Vicenzinu- Adduvi sputava unu alliccava l’attru ,e non c’era ‘mbidia e né superbia;

‘Ntoni-Eramu comu na pigna, e affabili unu cu l’attru;

Vicenzinu- Vi ricordati ,quantu voti cu nu panaru i fica conzammi a buffetta ‘nto chianu e mangiavamu tutti, randi e picciuli?
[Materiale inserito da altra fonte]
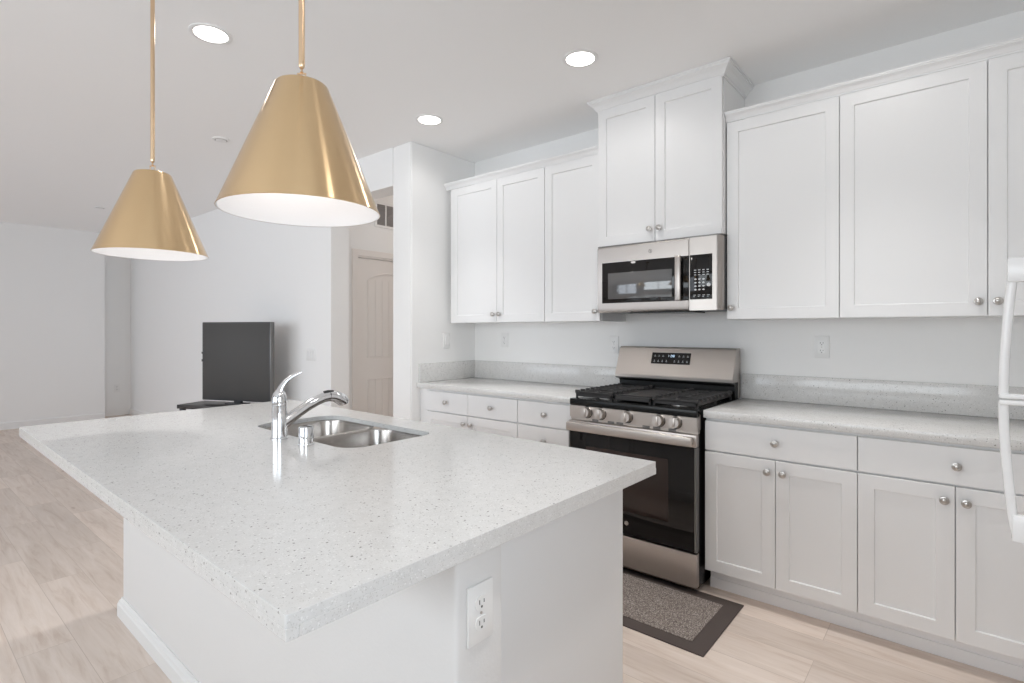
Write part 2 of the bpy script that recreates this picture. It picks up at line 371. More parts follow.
# hall door: two-panel plank door with an arched top panel, in a wall facing +X
def hall_door():
    X = -4.43; y0, y1 = 2.98, 3.76; D = X - 0.02      # door face
    m = MB()
    m.box(X - 0.001, X + 0.018, y0 - 0.06, y0, 0, 2.03, 0.004); m.box(X - 0.001, X + 0.018, y1, y1 + 0.06, 0, 2.03, 0.004); m.box(X - 0.001, X + 0.018, y0 - 0.06, y1 + 0.06, 2.03, 2.09, 0.004)
    m.box(X - 0.10, X, y0, y0 + 0.014, 0, 2.03); m.box(X - 0.10, X, y1 - 0.014, y1, 0, 2.03); m.box(X - 0.10, X, y0 + 0.014, y1 - 0.014, 2.016, 2.03)
    struct('trim_1', m, 'door_hall', smooth=False)
    ya, yb = y0 + 0.017, y1 - 0.017
    m = MB(); m.box(D - 0.035, D - 0.010, ya, yb, 0.012, 2.012)                  # panels plane
    st = 0.11
    m.box(D - 0.012, D, ya, ya + st, 0.012, 2.012); m.box(D - 0.012, D, yb - st, yb, 0.012, 2.012)
    m.box(D - 0.012, D, ya + st, yb - st, 0.012, 0.24); m.box(D - 0.012, D, ya + st, yb - st, 0.835, 1.045)
    # arched head rail
    a, b = ya + st, yb - st; n = 20
    arc = [(a + (b - a) * k / n, 1.80 + 0.085 * math.sin(PI * k / n) ** 0.8) for k in range(n + 1)]
    for k in range(n):
        p, q = arc[k], arc[k + 1]
        m.prism([p, q, (q[0], 2.012), (p[0], 2.012)], 'x', D - 0.012, D)
    for z0, z1 in ((0.25, 0.825), (1.055, 1.81)):                                # plank boards in the panels
        nb = 6; wv = (b - a - 0.03) / nb
        for k in range(nb): m.box(D - 0.011, D - 0.006, a + 0.015 + k * wv + 0.003, a + 0.015 + (k + 1) * wv - 0.003, z0, z1, 0.001)
    def ring(z0, z1, arch):
        P = [(D + 0.001, a + 0.004, z0), (D + 0.001, b - 0.004, z0)]
        if arch: P += [(D + 0.001, min(max(y, a + 0.004), b - 0.004), z - 0.004) for y, z in arc[::-1]]
        else: P += [(D + 0.001, b - 0.004, z1), (D + 0.001, a + 0.004, z1)]
        P.append(P[0])
        for p, q in zip(P, P[1:]):
            if (Vector(p) - Vector(q)).length > 0.001: m.tube([p, q], 0.0055, 8)
    ring(1.049, 1.80, True); ring(0.244, 0.831, False)
    o = struct('door_1', m, 'door_hall', smooth=False)
    m = MB(); m.lathe([(0, 0), (0.03, 0), (0.03, 0.006), (0.012, 0.01), (0.012, 0.035), (0.026, 0.045), (0.028, 0.06), (0.018, 0.07), (0, 0.072)], 20, Matrix.Translation((D, yb - 0.06, 0.92)) @ Matrix.Rotation(PI / 2, 4, 'Y'))
    m.build('door_knob', 'nickel', o)
hall_door()

# ------------------------------------------------------------------ cabinetry
def shaker(w, h, t=0.020, st=0.057, rec=0.008, bv=0.0015):
    """shaker door face, origin lower left front, facing -Y"""
    b2 = bmesh.new()
    def ring(x0, x1, z0, z1, y): return [b2.verts.new(p) for p in ((x0, y, z0), (x1, y, z0), (x1, y, z1), (x0, y, z1))]
    R = [ring(0, w, 0, h, t), ring(0, w, 0, h, bv), ring(bv, w - bv, bv, h - bv, 0), ring(st, w - st, st, h - st, 0), ring(st + 0.003, w - st - 0.003, st + 0.003, h - st - 0.003, rec)]
    for A, B in zip(R, R[1:]):
        for k in range(4): b2.faces.new((A[k], A[(k + 1) % 4], B[(k + 1) % 4], B[k]))
    b2.faces.new(R[0]); b2.faces.new(R[-1])
    bmesh.ops.recalc_face_normals(b2, faces=b2.faces[:])
    m = MB(); m.merge(b2); return m
def slab(w, h, t=0.020):
    m = MB(); m.box(0, w, 0, t, 0, h, 0.0025); return m
KNOB = None
def knob(parent, x, z, y=0.0):
    global KNOB
    if KNOB is None:
        mk = MB(); mk.lathe([(0, 0), (0.009, 0), (0.007, 0.004), (0.0062, 0.012), (0.010, 0.016), (0.0155, 0.018), (0.0165, 0.021), (0.0155, 0.0245), (0.0120, 0.0255), (0.0112, 0.0247), (0.0098, 0.0262), (0.005, 0.0285), (0, 0.029)], 24, Matrix.Rotation(PI / 2, 4, 'X'))
        o = mk.build('knob', 'nickel', parent, (x, y, z)); KNOB = o.data
        return o
    o = bpy.data.objects.new('knob', KNOB); C.objects.link(o); o.parent = parent; o.location = (x, y, z)
    return o
G = 0.0015
def cabinet(label, x0, x1, yf, yb, z0, z1, fronts, toe=None, name='base_cabinet', cat='cabinet', group=None, box_to=None):
    """fronts: list of (kind, xa, xb, za, zb, knobx, knobz) in world coordinates; yf = front face plane of doors"""
    t = thing(name, label, cat, (x0, yf, 0), 0, 'white base cabinets under the countertops' if toe else 'white wall cabinets')
    w = x1 - x0
    m = MB()
    m.box(0.0, w, 0.0225, yb - yf - (0.03 if toe else 0.0), z0, z1, 0.001)
    m.build('carcass', 'cab', t, smooth=False)
    if toe:
        m = MB(); m.box(0.0, w, 0.085, 0.10, 0.0, z0 - 0.0005); m.box(0.0, w, 0.078, 0.085, 0.0, 0.052, 0.002); m.build('toe_kick', 'toe', t, smooth=False)
    for kind, xa, xb, za, zb, kx, kz in fronts:
        mb = shaker(xb - xa - 2 * G, zb - za) if kind == 'door' else slab(xb - xa - 2 * G, zb - za)
        d = mb.build(kind, 'cab', t, (xa + G - x0, 0, za), smooth=False)
        if kx is not None: knob(d, kx - xa - G, kz - za)
    return t
YD = 2.685                                  # base door face
ZD0, ZD1, ZW0, ZW1 = 0.115, 0.708, 0.716, 0.862
def base2(label, x0, x1, split, kz=0.654):
    fr = [('drawer', x0, x1, ZW0, ZW1, (x0 + x1) / 2 + 0.002, 0.79),
          ('door', x0, split, ZD0, ZD1, split - 0.033, kz), ('door', split, x1, ZD0, ZD1, split + 0.033, kz)]
    return cabinet(label, x0, x1, YD, YB, 0.105, 0.876, fr, True)
base2('white base cabinet right beside the gas range, one drawer over two doors', -0.990, -0.340, -0.662)
base2('white base cabinet at the right edge behind the fridge handle', -0.340, 0.305, -0.020)
cabinet('white base cabinet in the corner, right of the cabinet behind the fridge handle', 0.305, XR - 0.03, YD, YB, 0.105, 0.876,
        [('drawer', 0.305, XR - 0.032, ZW0, ZW1, 0.61, 0.79), ('door', 0.305, XR - 0.032, ZD0, ZD1, 0.35, 0.654)], True)
cabinet('white base cabinet in the left corner with two small drawers side by side', -3.187, -2.205, YD, YB, 0.105, 0.876,
        [('drawer', -3.095, -2.655, ZW0, ZW1, -2.875, 0.79), ('drawer', -2.655, -2.207, ZW0, ZW1, -2.432, 0.79),
         ('door', -3.095, -2.655, ZD0, ZD1, -2.688, 0.654), ('door', -2.655, -2.207, ZD0, ZD1, -2.622, 0.654)], True)
cabinet('white stack of drawers between the left corner cabinet and the range', -2.205, -1.762, YD, YB, 0.105, 0.876,
        [('drawer', -2.205, -1.763, ZW0, ZW1, -1.985, 0.79), ('drawer', -2.205, -1.763, 0.415, ZD1, -1.985, 0.625), ('drawer', -2.205, -1.763, ZD0, 0.408, -1.985, 0.27)], True, name='drawer_cabinet')

YU = 2.968; ZU0, ZU1 = 1.372, 2.437
def upper(label, x0, x1, doors, yf=YU, z0=ZU0, z1=ZU1, zt=None, kz=1.433):
    fr = [('door', a, b, z0 + 0.001, (zt or z1) - 0.006, k, kz) for a, b, k in doors]
    return cabinet(label, x0, x1, yf, YB, z0, z1, fr, name='wall_cabinet')
upper('white two door wall cabinet in the left corner, above the small drawers', -3.150, -2.196, [(-3.110, -2.635, -2.665), (-2.635, -2.198, -2.605)])
upper('white single door wall cabinet left of the microwave', -2.196, -1.758, [(-2.196, -1.760, -1.792)])
upper('white single door wall cabinet right of the microwave', -0.975, -0.449, [(-0.975, -0.449, -0.949)])
upper('white wide two door wall cabinet at the right edge, above the outlet counter', -0.449, 0.612, [(-0.449, 0.0815, 0.052), (0.0815, 0.612, 0.113)])
tall = upper('tall white cabinet above the microwave, crown touching the ceiling', -1.752, -0.982, [(-1.750, -1.368, -1.398), (-1.368, -0.984, -1.338)], yf=2.925, z0=1.832, z1=2.70, zt=2.688, kz=1.905)

# crown mouldings: profile (outward distance, height) from the cabinet face
CP = [(0.0, 0.0), (0.006, 0.0), (0.008, 0.010), (0.014, 0.014), (0.018, 0.024), (0.028, 0.040), (0.042, 0.052), (0.048, 0.055), (0.050, 0.064), (0.056, 0.066), (0.056, 0.078), (0.0, 0.078)]
def crown_run(path, z, name, parent=None, loc=(0, 0, 0), hs=1.0, ws=1.0):
    """path: corner points (x, y) with outward diagonal offsets (ox, oy) per unit"""
    b2 = bmesh.new(); rings = []
    for (x, y), (ox, oy) in path:
        rings.append([b2.verts.new((x + ox * d * ws, y + oy * d * ws, z + h * hs)) for d, h in CP])
    for A, B in zip(rings, rings[1:]):
        n = len(CP)
        for k in range(n): b2.faces.new((A[k], A[(k + 1) % n], B[(k + 1) % n], B[k]))
    b2.faces.new(rings[0][::-1]); b2.faces.new(rings[-1])
    bmesh.ops.recalc_face_normals(b2, faces=b2.faces[:])
    m = MB(); m.merge(b2); return m.build(name, 'cab', parent, loc, smooth=False)
yc = YU + 0.012
tag(crown_run([((-3.186, yc), (0, -1)), ((-1.756, yc), (0, -1))], 2.4375, 'crown_molding', hs=0.62, ws=0.58), 'white crown molding along the top of the left wall cabinets', 'molding')
tag(crown_run([((-0.979, yc), (0, -1)), ((0.612, yc), (0, -1)), ], 2.4375, 'crown_molding', hs=0.62, ws=0.58), 'white crown molding along the top of the right wall cabinets', 'molding')
yt = 2.925 + 0.010
crown_run([((-1.752, YB), (-1, 0)), ((-1.752, yt), (-1, -1)), ((-0.982, yt), (1, -1)), ((-0.982, YB), (1, 0))], 2.675, 'crown_molding', tall, (1.752, -2.925, 0), hs=0.88, ws=0.93)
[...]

‘Ntoni –Mi ricordu eccomu, eramu poveri ma ‘ndi spartevamu chijiu poco chi c’era;

Vicenzinu-Ancora mi pari cha i sentu i paroli i patrima, quando dicia: u dari non fa dijiunari, pacchì u Signuri ‘ndu rendi;

‘Ntoni- Ed eu puru mi ricordu quando i vecchi dicevanu :- u toi di toi e du stranu quantu poi ;

Vicenzinu – Da vucca di vecchi nesciru sempre santi paroli ;

‘Ntoni- Chiji cunsigghi i ritenia tantu giusti, cha ancora i mentu in pratica ,puru si poi mi pentu, pacchì i perzuni ennu comu u cavulu jiurutu, chijiu chi ci fai tuttu è perdutu;

Vicenzinu-Ringraziandu Diu oji ‘ndavimu tuttu, ma l’affiatamentu tra vicini mi manca e tantu;

‘Ntoni – U mundu fici cangiamenti ,quali in beni e quali in mali ,l’importanti cha nui dui restamu sempri u stessu;

Vicenzinu- Amicu meu, nui simu comu u vinu bonu chi non diventa mai acitu, pacchì a gutti duvi maturammi era i lignu sanu. E mò ‘ndi bbivimu stu biccherejiu a saluti nostra, e a faccia di mali vicini!